10459 Corporal George H Povey, Age 23, Panel 19-22. Son of Mrs. Dinah Povey, of 51, Primrose Street, Connah Quay. 1st Cheshires, 15th Brigade, 5th Division. Together with four Privates under his command, they were in the front line during the early hours of 28 January 1915 at Wulverghem. A German patrol came across and rifle fire broke out in the confusion a rumour started that the Germans had broken into the British front line. As a result Povey and the four Privates ran back to the support line. At their trial the men maintained that they had heard a call to clear out and when it was found that the line had not been taken all five had been arrested. The Privates were all imprisoned and Povey was executed on 11 February 1915. His grave could not be found after the war and he his commemorated on the Menin Gate. After the execution a rumour circulated that the men had been asleep and had been startled and panicked and fled back to their support line.

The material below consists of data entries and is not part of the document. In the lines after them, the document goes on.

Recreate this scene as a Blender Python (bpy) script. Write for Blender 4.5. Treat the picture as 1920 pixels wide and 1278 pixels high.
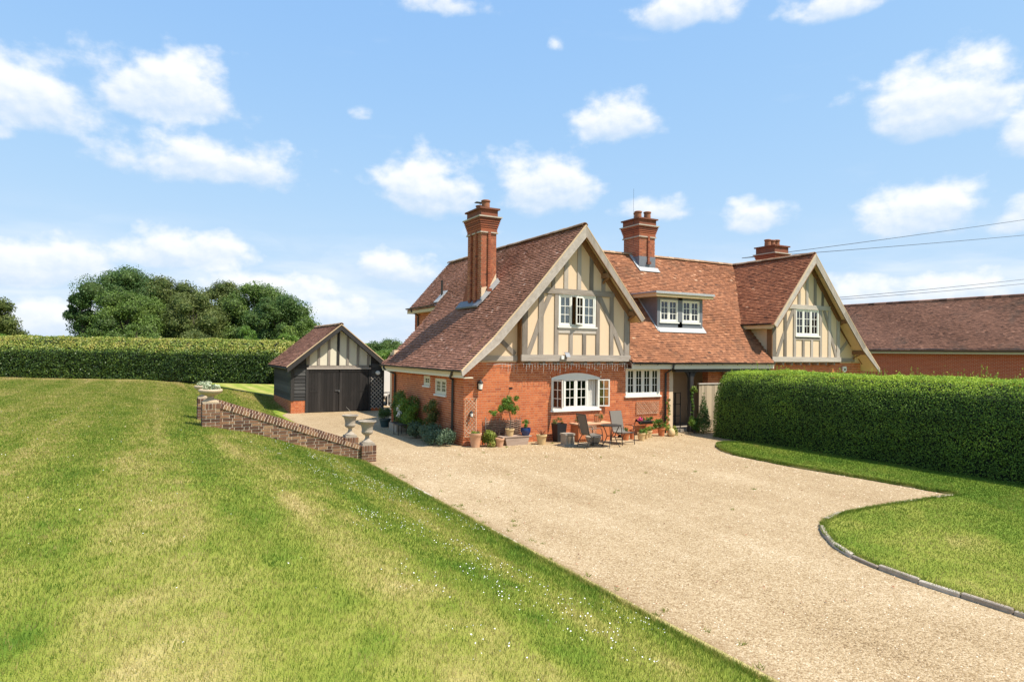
import bpy, bmesh, math, random
import numpy as np
from mathutils import Vector, Matrix
random.seed(7)
rng = np.random.default_rng(11)
scene = bpy.context.scene
for o in list(bpy.data.objects):
    bpy.data.objects.remove(o, do_unlink=True)
C = scene.collection
R = math.radians

# ------------------------------------------------------------------ camera
def cam_axes(yaw, pitch, roll):
    f = Vector((math.sin(yaw), math.cos(yaw), 0)); r = Vector((math.cos(yaw), -math.sin(yaw), 0)); u = Vector((0, 0, 1))
    f2 = f*math.cos(pitch)+u*math.sin(pitch); u2 = u*math.cos(pitch)-f*math.sin(pitch)
    r3 = r*math.cos(roll)+u2*math.sin(roll); u3 = u2*math.cos(roll)-r*math.sin(roll)
    return r3, u3, f2
CAM = Vector((0, 0, 3.14))
cam = bpy.data.cameras.new('camera'); camo = bpy.data.objects.new('camera', cam); C.objects.link(camo)
r3, u3, f2 = cam_axes(.50471, .015836, .011227)
camo.matrix_world = Matrix(((r3.x, u3.x, -f2.x, CAM.x), (r3.y, u3.y, -f2.y, CAM.y), (r3.z, u3.z, -f2.z, CAM.z), (0, 0, 0, 1)))
cam.sensor_width = 36; cam.lens = 1218.92/1920*36; cam.clip_start = .1; cam.clip_end = 6000
scene.camera = camo

# ------------------------------------------------------------------ world, sun, exposure
SUN = Vector((.72, -1.0, 2.0)).normalized()
sun_el = math.asin(SUN.z); sun_az = math.atan2(SUN.x, SUN.y)
sl = bpy.data.lights.new('sun', 'SUN'); sl.energy = 4.3; sl.angle = R(.53); sl.color = (1, .93, .82)
so = bpy.data.objects.new('sun', sl); C.objects.link(so)
so.rotation_euler = (-SUN).to_track_quat('-Z', 'Y').to_euler(); so.location = (30, -30, 60)
scene.view_settings.view_transform = 'Standard'; scene.view_settings.look = 'None'
scene.view_settings.exposure = .82; scene.view_settings.gamma = 1; scene.view_settings.use_curve_mapping = False
scene.render.engine = 'CYCLES'
scene.cycles.use_denoising = True
scene.cycles.max_bounces = 6; scene.cycles.diffuse_bounces = 3; scene.cycles.transparent_max_bounces = 12
scene.cycles.sample_clamp_indirect = 6

W = bpy.data.worlds.new('World'); scene.world = W; W.use_nodes = True
nt = W.node_tree; nt.nodes.clear()
class S:                                       # tiny expression helper for shader maths
    def __init__(s, nt, sock): s.nt, s.s = nt, sock
    def __add__(a, b): return mth(a.nt, 'ADD', a, b)
    def __sub__(a, b): return mth(a.nt, 'SUBTRACT', a, b)
    def __mul__(a, b): return mth(a.nt, 'MULTIPLY', a, b)
    def __truediv__(a, b): return mth(a.nt, 'DIVIDE', a, b)
def mth(nt, op, *args, clamp=False):
    n = nt.nodes.new('ShaderNodeMath'); n.operation = op; n.use_clamp = clamp
    for i, a in enumerate(args):
        if isinstance(a, S): nt.links.new(a.s, n.inputs[i])
        else: n.inputs[i].default_value = a
    return S(nt, n.outputs[0])
def sstep(nt, v, a, b):
    n = nt.nodes.new('ShaderNodeMapRange'); n.interpolation_type = 'SMOOTHSTEP'
    nt.links.new(v.s, n.inputs[0]); n.inputs[1].default_value = a; n.inputs[2].default_value = b
    return S(nt, n.outputs[0])
tc = nt.nodes.new('ShaderNodeTexCoord'); sp = nt.nodes.new('ShaderNodeSeparateXYZ'); nt.links.new(tc.outputs['Generated'], sp.inputs[0])
dx, dy, dz = (S(nt, sp.outputs[i]) for i in range(3))
az = mth(nt, 'ARCTAN2', dx, dy)*57.2958
el = mth(nt, 'ARCSINE', dz)*57.2958
def noise(nt, vec, scale, detail=6, rough=.55, lac=2.0, dist=0):
    n = nt.nodes.new('ShaderNodeTexNoise'); n.inputs['Scale'].default_value = scale; n.inputs['Detail'].default_value = detail
    n.inputs['Roughness'].default_value = rough; n.inputs['Lacunarity'].default_value = lac; n.inputs['Distortion'].default_value = dist
    nt.links.new(vec, n.inputs['Vector']); return S(nt, n.outputs[0])
cmb = nt.nodes.new('ShaderNodeCombineXYZ'); nt.links.new((az*.1).s, cmb.inputs[0]); nt.links.new((el*.14).s, cmb.inputs[1])
n1 = noise(nt, cmb.outputs[0], 2.7, 8, .54)
n2 = noise(nt, cmb.outputs[0], .9, 5, .5)
n3 = noise(nt, cmb.outputs[0], 7.0, 6, .6)
# cumulus clouds of this afternoon: azimuth, elevation, half width, half height in degrees; they go on round the whole sky
CL = [(-7.9,17.6,4.6,2.3),(.8,19.9,5.6,2.6),(3.6,15.0,8.6,2.0),(21.5,14.4,4.6,2.4),(31.6,14.9,4.4,2.8),(38.1,19.8,3.6,1.7),(15.9,19.7,2.2,.9),
      (62.0,18.9,5.2,2.7),(61.5,10.9,4.0,1.9),(66.9,10.1,2.4,1.5),(49.1,11.4,2.7,1.3),(40.6,12.6,5.0,1.4),(43.9,27.6,5.8,1.6),(55,26.2,4.6,1.2),
      (32.6,26.0,1.8,1.5),(23.4,28.4,6.3,1.2),(18.4,7.4,4.2,1.5),(1.8,7.8,5.6,1.6),(-7,6.2,5.5,1.7),(8.2,5.2,6.5,1.3),(57.3,5,3.0,1.5),(63.2,5,4.0,1.4),
      (13.7,3.4,4.6,1.3),(67.6,15.6,1.7,1.7),(-9.5,14.9,2.0,1.0),(-6.3,2.2,6,1.3),(26,10.6,3.2,.9)]
rr = random.Random(5)
for k in range(30):
    a_ = 78+k*(262/30.)+rr.uniform(-3, 3); e_ = rr.choice([6, 10, 15, 20, 27, 36])+rr.uniform(-2, 2)
    CL.append((a_ if a_ <= 180 else a_-360, e_, rr.uniform(3, 7), rr.uniform(1.2, 2.8)))
FAINT = {(15.9, 19.7): .3, (32.6, 26.0): .2, (23.4, 28.4): .65, (43.9, 27.6): .8, (40.6, 12.6): .6, (-9.5, 14.9): .45, (26, 10.6): .45, (3.6, 15.0): .85, (55, 26.2): .8, (66.9, 10.1): .7}
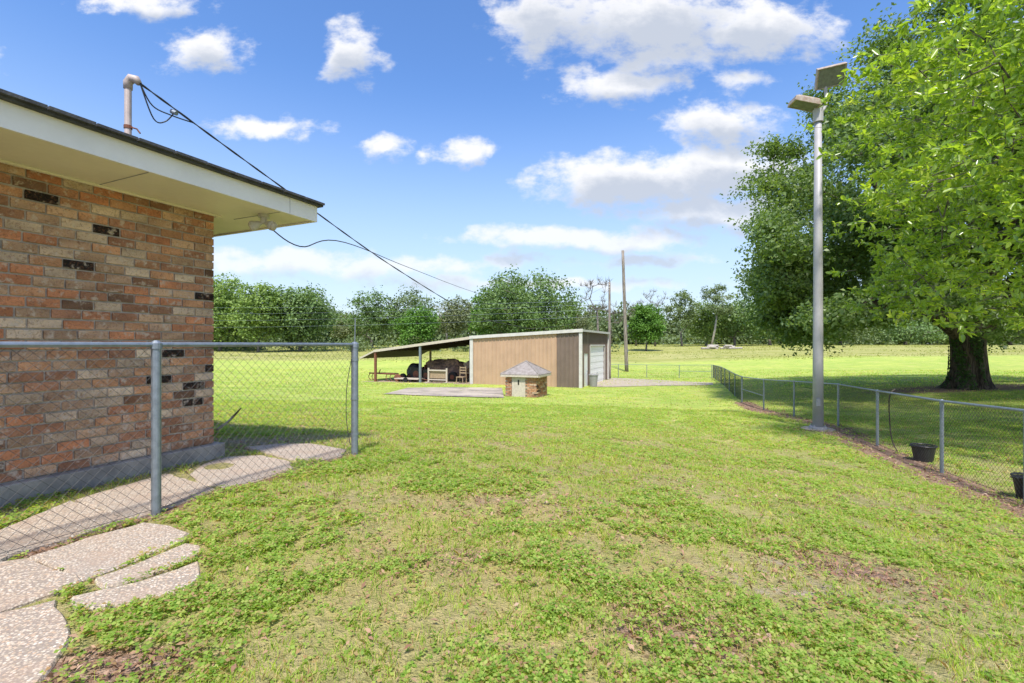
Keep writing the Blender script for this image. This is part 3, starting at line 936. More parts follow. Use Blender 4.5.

5922 Private William Scotton, Age 19, Panel 49 and 51. Son of Mrs. Catherine Scotton, of 52, Gladstone Road, Walton, Liverpool. His brother, Albert also fell. 4th Battalion Middlesex Regiment, 8th Brigade, 3rd Division. He was convicted at the end of December 1914 of going absent and on 23 January he went absent again as his battalion was warned for the front line. He surrendered the next day when his battalion came out of the line. He was executed, in Vierstraat, by a firing squad of eight men and an NCO from his own battalion with the whole battalion paraded to watch the execution. His grave was lost and he is commemorated on the Menin Gate.